We see Story Editing as one mechanism to prompt behaviour change. And we often test this mechanism as part of our on-the-ground interventions.
Story editing comes from the observation that us humans make up stories about who we are without much notice. And that the plot and characters we weave together implicitly shapes our thoughts and actions.
Take Hannah for example. She’s in high school and struggles with maths. Her mum reckons she’s got learning difficulties just like her. Hannah thinks, “I’m just hopeless with numbers.”
To shift the story Hannah tells herself, we might try:
- Using the Pennebaker writing exercise over time.
- Story Prompting — to help Hannah explore alternative narrative paths. Like a Choose Your Own Adventure book. Where we might help Hannah ‘try-on’ different characters.

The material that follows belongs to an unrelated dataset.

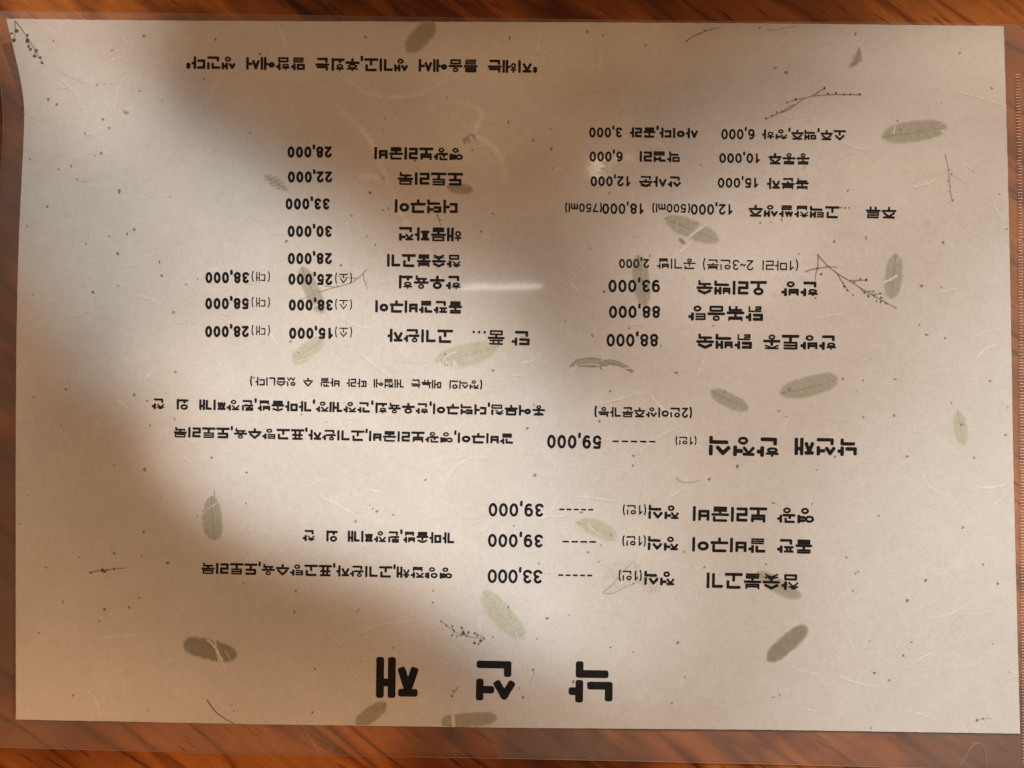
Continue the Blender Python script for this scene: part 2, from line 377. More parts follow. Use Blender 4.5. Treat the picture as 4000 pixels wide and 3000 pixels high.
# ------------------------------------------------------------------ rounded Hangul + figures, as strokes
def arc(cx, cy, rx, ry, a0, a1, n=10):
    return [(cx + rx * math.cos(math.radians(a0 + (a1 - a0) * i / n)), cy + ry * math.sin(math.radians(a0 + (a1 - a0) * i / n))) for i in range(n + 1)]
CIRC = arc(.5, .5, .5, .5, 90, 450, 16)
JAMO = {
 'ㄱ': [[(0, 1), (1, 1), (1, 0)]], 'ㄴ': [[(0, 1), (0, 0), (1, 0)]], 'ㄷ': [[(1, 1), (0, 1), (0, 0), (1, 0)]],
 'ㄹ': [[(0, 1), (1, 1), (1, .5), (0, .5), (0, 0), (1, 0)]], 'ㅁ': [[(0, 0), (0, 1), (1, 1), (1, 0), (0, 0)]],
 'ㅂ': [[(0, 1), (0, 0), (1, 0), (1, 1)], [(0, .55), (1, .55)]], 'ㅅ': [[(0, 0), (.5, 1), (1, 0)]], 'ㅇ': [CIRC],
 'ㅈ': [[(0, 1), (1, 1)], [(0, 0), (.5, .85), (1, 0)]],
 'ㅊ': [[(.3, 1.02), (.7, 1.02)], [(0, .72), (1, .72)], [(0, 0), (.5, .66), (1, 0)]],
 'ㅋ': [[(0, 1), (1, 1), (1, 0)], [(0, .5), (1, .5)]], 'ㅌ': [[(1, 1), (0, 1), (0, 0), (1, 0)], [(0, .5), (1, .5)]],
 'ㅍ': [[(0, 1), (1, 1)], [(0, 0), (1, 0)], [(.28, 1), (.28, 0)], [(.72, 1), (.72, 0)]],
 'ㅎ': [[(.5, 1.06), (.5, .8)], [(0, .76), (1, .76)], arc(.5, .26, .40, .26, 90, 450, 14)]}
def two(a, b_):
    out = []
    for k, ch in ((0, a), (1, b_)): out += [[(x * .42 + k * .58, y) for x, y in s] for s in JAMO[ch]]
    return out
for k_, a_, b_ in (('ㄲ', 'ㄱ', 'ㄱ'), ('ㄸ', 'ㄷ', 'ㄷ'), ('ㅆ', 'ㅅ', 'ㅅ'), ('ㅉ', 'ㅈ', 'ㅈ'), ('ㄺ', 'ㄹ', 'ㄱ')): JAMO[k_] = two(a_, b_)
CHO = 'ㄱㄲㄴㄷㄸㄹㅁㅂㅃㅅㅆㅇㅈㅉㅊㅋㅌㅍㅎ'
JUNG = 'ㅏㅐㅑㅒㅓㅔㅕㅖㅗㅘㅙㅚㅛㅜㅝㅞㅟㅠㅡㅢㅣ'
JONG = ' ㄱㄲㄳㄴㄵㄶㄷㄹㄺㄻㄼㄽㄾㄿㅀㅁㅂㅄㅅㅆㅇㅈㅊㅋㅌㅍㅎ'
def box(j, x0, y0, x1, y1, o):
    """fit a jamo's centre lines in a box, o = half stroke (x, y); crowded jamo get a thinner stroke"""
    ox, oy = o; H = y1 - y0; Wd = x1 - x0
    n = {'ㅎ': 5.6, 'ㅇ': 3.0, 'ㅊ': 4.6, 'ㅈ': 3.0, 'ㅉ': 3.0, 'ㅆ': 2.8, 'ㅅ': 1.8, 'ㄲ': 2.2, 'ㄺ': 3.6, 'ㄹ': 3.7, 'ㅁ': 2.7, 'ㅂ': 3.0, 'ㅍ': 2.8, 'ㅌ': 3.7}.get(j, 2.1)
    f = max(.58, min(1.0, H / (n * 2 * oy)))
    if j in 'ㅉㅆㄲㄺㄸ': f = max(.5, min(f, Wd / (6.0 * ox)))
    ox *= f; oy *= f
    if j == 'ㅇ':
        r = min(Wd, H * 1.10); cx = (x0 + x1) / 2; x0, x1 = cx - r / 2, cx + r / 2
        if H > Wd: cy = (y0 + y1) / 2; y0, y1 = cy - Wd / 2, cy + Wd / 2
    x0 += ox; x1 -= ox; y0 += oy; y1 -= oy
    return [([(x0 + x * (x1 - x0), y0 + y * (y1 - y0)) for x, y in s], f) for s in JAMO[j]]
def syllable(ch, o):
    i = ord(ch) - 0xAC00; c_, v, j = CHO[i // 588], JUNG[i % 588 // 28], JONG[i % 28]
    ox, oy = o; S = []; fin = j != ' '; vf = .9 if fin and v in 'ㅗㅛㅜㅠㅡㅘㅚㅟㅝ' else 1.0
    b0 = .45 if fin else 0.0              # bottom of the vowel zone
    lo, hi = b0 + oy, 1 - oy
    if v in 'ㅏㅐㅑㅓㅔㅕㅣㅖ':
        tall = c_ in 'ㄱㄴㄹ' and not fin
        cy0 = (.03 if tall else .24) if not fin else .49
        cy1 = .96
        if v == 'ㅏ': cx, vs, tk = .60, [.76], [(.76, 1.0)]
        elif v == 'ㅑ': cx, vs, tk = .60, [.76], [(.76, 1.0), (.76, 1.0)]
        elif v == 'ㅣ': cx, vs, tk = .66, [.88], []
        elif v == 'ㅓ': cx, vs, tk = .55, [.88], [(.62, .88)]
        elif v == 'ㅕ': cx, vs, tk = .55, [.88], [(.60, .88), (.60, .88)]
        elif v == 'ㅐ': cx, vs, tk = .50, [.64, .91], [(.64, .91)]
        else: cx, vs, tk = .46, [.70, .93], [(.55, .70)]
        S += box(c_, .03, cy0, cx, cy1, o)
        for x in vs: S.append(([(x, lo), (x, hi)], vf))
        mid = (lo + hi) / 2
        if not fin: mid = .62 if v == 'ㅐ' else .54
        for k, (a, b2) in enumerate(tk):
            y = mid if len(tk) == 1 else mid + (.12 if k else -.12) * (1 if not fin else .9)
            S.append(([(a, y), (b2 - (ox if b2 > .95 else 0), y)], vf))
        if fin: S += box(j, .12 if c_ != 'ㅣ' else .1, 0, vs[-1] + ox, .40, o)
    elif v in 'ㅗㅛㅜㅠㅡ':
        x0, x1 = ox, 1 - ox
        if fin: cb, bar = (.69, .45) if v in 'ㅗㅛ' else (.64, .53)
        else: cb, bar = (.46, .08) if v in 'ㅗㅛ' else ((.46, .36) if v != 'ㅡ' else (.36, .09))
        S += box(c_, .10, cb, .90, 1.0, o)
        bar = max(bar, oy); S.append(([(x0, bar), (x1, bar)], vf))
        ts = [.5] if v in 'ㅗㅜ' else ([.33, .67] if v in 'ㅛㅠ' else [])
        for t in ts:
            if v in 'ㅗㅛ': S.append(([(t, bar), (t, cb)], vf))
            else: S.append(([(t, bar), (t, (.38 if fin else oy))], vf))
        if fin: S += box(j, .12, 0, .88, .35 if v != 'ㅡ' else .40, o)
    else:                                  # compound vowels
        S += box(c_, .03, (.66 if fin else .48), .62, 1.0, o)
        hb = (.50 if fin else .14)
        if v in 'ㅘㅚㅙ': S.append(([(.32, hb), (.32, hb + .16)], vf))
        elif v in 'ㅝㅟㅞ': S.append(([(.32, hb), (.32, hb - .14)], vf))
        S.append(([(ox, hb), (.66, hb)], vf))
        S.append(([(.82, lo), (.82, hi)], vf))
        if v == 'ㅘ': S.append(([(.82, (lo + hi) / 2), (1 - ox / 2, (lo + hi) / 2)], vf))
        if fin: S += box(j, .12, 0, .86, .38, o)
    return S
G = {
 '0': (.56, [arc(.5, .5, .5, .5, 90, 450, 18)]), '1': (.46, [[(.05, .72), (.62, 1), (.62, 0)]]),
 '2': (.56, [arc(.5, .71, .48, .29, 165, -20, 8) + [(.05, 0), (1, 0)]]),
 '3': (.56, [arc(.46, .755, .42, .245, 150, -90, 9) + arc(.46, .255, .5, .255, 90, -155, 9)]),
 '5': (.56, [[(.92, 1), (.16, 1), (.06, .5)] + arc(.48, .32, .5, .32, 130, -155, 9)]),
 '6': (.56, [arc(.5, .31, .48, .31, 90, 450, 14), arc(.54, .5, .54, .5, 62, 205, 9)]),
 '7': (.54, [[(0, 1), (1, 1), (.55, .45), (.38, 0)]]),
 '8': (.56, [arc(.5, .755, .41, .245, 90, 450, 14), arc(.5, .26, .49, .26, 90, 450, 14)]),
 '9': (.56, [[(1 - x, 1 - y) for x, y in s] for s in (arc(.5, .31, .48, .31, 90, 450, 14), arc(.54, .5, .54, .5, 62, 205, 9))]),
 ',': (.18, [[(.5, .04), (.9, .0), (.8, -.14), (.1, -.24)]]), '.': (.14, [[(.5, .0), (.5, .02)]]),
 '(': (.27, [arc(1.35, .47, 1.35, .70, 124, 236, 8)]), ')': (.27, [arc(-.35, .47, 1.35, .70, 56, -56, 8)]),
 'm': (.70, [[(0, .64), (0, 0)], [(0, .45), (.12, .62), (.36, .62), (.48, .45), (.48, 0)], [(.48, .45), (.62, .62), (.88, .62), (1, .45), (1, 0)]]),
 'l': (.10, [[(.5, 1), (.5, 0)]]), '~': (.50, [[(0, .45), (.25, .56), (.75, .40), (1, .52)]]),
 '-': (.36, [[(.0, .45), (1, .45)]]), '·': (.12, [[(.5, .1), (.5, .12)]]),
 '*': (.30, [[(.5, .62), (.5, .98)], [(0, .92), (1, .68)], [(0, .68), (1, .92)]])}
SPACE = .42
def text(s, p0, p1, h, hw, name='printed_text', label=None, gap=.06, space=SPACE, ah=None, hwx=None, parent=None, z=0.00006):
    """p0 = image point of the run's start (its baseline), p1 = of its end; upside-down, so letters grow down the picture"""
    hwx = hwx or hw
    dx, dy = p1[0] - p0[0], p1[1] - p0[1]; L = math.hypot(dx, dy)
    uy = Vector((-dy, dx)).normalized()                   # across the line ...
    if uy.y < 0: uy = -uy                                 # ... growing down the picture
    ah = ah or h
    W = 0; items = []
    for ch in s:
        if ch == ' ': W += space; continue
        w = .98 if '가' <= ch <= '힣' else G[ch][0] * ah / h
        items.append((ch, W, w)); W += w + gap
    W -= gap
    k = L / W
    mb = MB(); q = 0
    for ch, x0, w in items:
        if '가' <= ch <= '힣':
            o = (hwx / k, hw / h); st = syllable(ch, o); i = ord(ch) - 0xAC00
            hh = 1.0; sx = .98
        else:
            st = [[(min(max(x, -9), 9) * (w - 2 * hw / k) / w + hw / k / w, y) for x, y in s_] for s_ in G[ch][1]]
            hh = ah / h; oy = hw / ah; st = [([(x, oy + y * (1 - 2 * oy)) for x, y in s_], 1.0) for s_ in st]; sx = w
        for s_, f in st:
            pts = []
            for x, y in s_:
                u = (x0 + x * sx) * k; v = y * hh * h
                pts.append((p0[0] + dx / L * u + uy.x * v, p0[1] + dy / L * u + uy.y * v))
            for a, c_ in zip(pts, pts[1:]):
                capsule(mb, a, c_, hw * f, z + q * 4e-8, 4 if hw < 8 else 8); q += 1
    o = mb.build(name, M_INK, parent or MENU, smooth=False)
    if label: o['label'] = label
    return o
def T(s, c0, r0, x0, y0, c1, r1, x1, y1, h, hw, **kw):
    return text(s, P(c0, r0, x0, y0), P(c1, r1, x1, y1), h / 2.212, hw, **kw)

B1, B2, TH = 5.35, 5.8, 2.2        # half stroke widths in photo pixels
def price(s, c, r, xr, xl, y, h=97, hw=4.95, c2=None, y2=None):
    T(s, c, r, xr, y, c if c2 is None else c2, r, xl, y if y2 is None else y2, h, hw, name='printed_price', gap=.10, label='printed price ' + s)
# heading
T('재', 1, 3, 1415, 702, 1, 3, 1040, 698, 356, 15.2, name='heading_letter', hwx=16.5, label='large black letter at the end of the heading')
T('선', 2, 3, 42, 737, 1, 3, 1895, 730, 345, 14.6, name='heading_letter', hwx=16, label='large black letter in the middle of the heading')
T('낙', 2, 3, 888, 740, 2, 3, 490, 733, 360, 15.2, name='heading_letter', hwx=16.5, label='large black letter that opens the heading')
D = 'printed_dish_name'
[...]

- “Do good, be good” experiences – an approach that dates back to Aristotle, premised on changing people’s behaviour first, which in turn changes their self-perception of the kind of person they are. Here we might ‘surprise’ Hannah into doing something with numbers, and then provide feedback to shift what she thinks about herself.
We first learned about story editing from social psychologist Tim Wilson in his book ‘Redirect’.
Story editing techniques are empirically correlated with lasting behaviour changes. But most of the data comes from lab-like settings with small groups of people.
So the big question we take into our work: How could we use story editing techniques to prompt change? When the systems around people (from our families to schools to the media) already gives us many different, sometimes conflicting, prompts that influence our narrative. We’re after interventions, then, that give people like Hannah the space to see multiple narratives. And move towards the ones closest to where they want to be.